Curieusement les mots « Turquie » et « Kurdes » n’ont jamais étaient prononcés au cours de l’entretien. L’expérimenté Elkabbach, qui n’a pas hésité à titiller son interlocuteur avec des questions futiles, au regard des enjeux planétaires, sur de supposées interventions en faveur de membres de sa famille ou sur son départ du Parti socialiste, n’a posé aucune question sur la Turquie et encore moins sur les Kurdes. Ce n’est pas, à l’évidence, le fruit du hasard. Les deux duettistes ne pouvaient ignorer que le Conseil de sécurité des Nations Unies, dont la France est membre permanent, a adopté le samedi 24 février à l’unanimité de ses membres une résolution réclamant un cessez-le-feu immédiat dans « l’ensemble de la Syrie » et qu’un communiqué de l’Elysée a même précisé que la trêve humanitaire, prévue dans le cadre de cette résolution, devait également s’appliquer à l’enclave kurde d’Afrin.

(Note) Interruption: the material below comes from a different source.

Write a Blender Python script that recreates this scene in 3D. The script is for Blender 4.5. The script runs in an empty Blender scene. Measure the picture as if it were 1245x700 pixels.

Ils n’avaient sans doute pas oublié les piètres prestations du ministre en réponse aux questions orales posées le 24 janvier dernier par les députés Paul Molac (LREM) et Clémentine Autain (LFI) au sujet des évènements d’une exceptionnelle gravité qui se passent au Rojava (Nord Syrie). Ils avaient sans doute encore à l’esprit la conversation téléphonique du 21 janvier entre Jean-Yves Le Drian et son homologue turc Mevlüt Çavuşoğlu, au cours de laquelle la Turquie est invitée, bien sûr, à agir avec retenue.

Mais l’essentiel n’est pas là, en tous cas sans effets notables, puisque la guerre déclarée par la Turquie an canton d’Afrin continue avec ses destructions, ses blessés, ses morts, sans émouvoir personne, et pour cause : l’objectif est d’écraser les Kurdes.

Le plan de paix machiavélique

L’essentiel est dans cette phrase maintes fois répétée par le ministre : « La France est attentive à la sécurité de la Turquie, de son territoire et de ses frontières ». Dans le contexte actuel, c’est soit un terrible aveu d’impuissance, soit un blanc-seing donné à la Turquie qui, une fois liquidées les forces kurdes, se verrait confier la mission de « créer, sur le terrain, les conditions nécessaires à la stabilisation de la Syrie et à une solution politique durable, seule à même de garantir la sécurité de la population syrienne comme celle des voisins de la Syrie » (comprendre la Turquie).

Nous y voilà : nous avions encore un doute après les dernières déclarations du ministre devant la représentation nationale et nous nous posions la question : méconnaissance surprenante du dossier ou mauvaise foi assumée d’un dossier maitrisé par ailleurs par un lobby parisien pro-turc ? Je crois que nous avons la réponse. Après avoir apporté son soutien logistique à la principale force armée, les Forces démocratiques syriennes (FDS), une alliance de combattants kurdes et arabes qui a chassé les djihadistes de Kobanê, de Raqqa, pour ne citer que les batailles les plus médiatisées, on s’attribue maintenant le mérite de la victoire sur Daech, on oublie les Kurdes et leur magnifique projet de confédéralisme démocratique. Leur élimination est programmée pour permettre à Erdoğan de parler d’égal à égal avec les parrains Bachar al-Assad, l’Iran et la Russie lors d’une réunion qui aura lieu en avril à Astana ou à Istanbul, selon d’autres sources. Ce sommet tripartite entre Hassan Rohani, Vladimir Poutine et Recep Tayyip Erdoğan devrait être préparé par les chefs de la diplomatie d’Iran, de Russie et de Turquie le 16 mars à Astana.

Mais le pire n’est jamais sûr. Les Kurdes, ont toujours su, dans leur histoire, résister.

Monsieur le Ministre, vous n’êtes peut-être pas au bout des surprises : ce plan n’apportera pas ni la paix ni la stabilité au Moyen-Orient.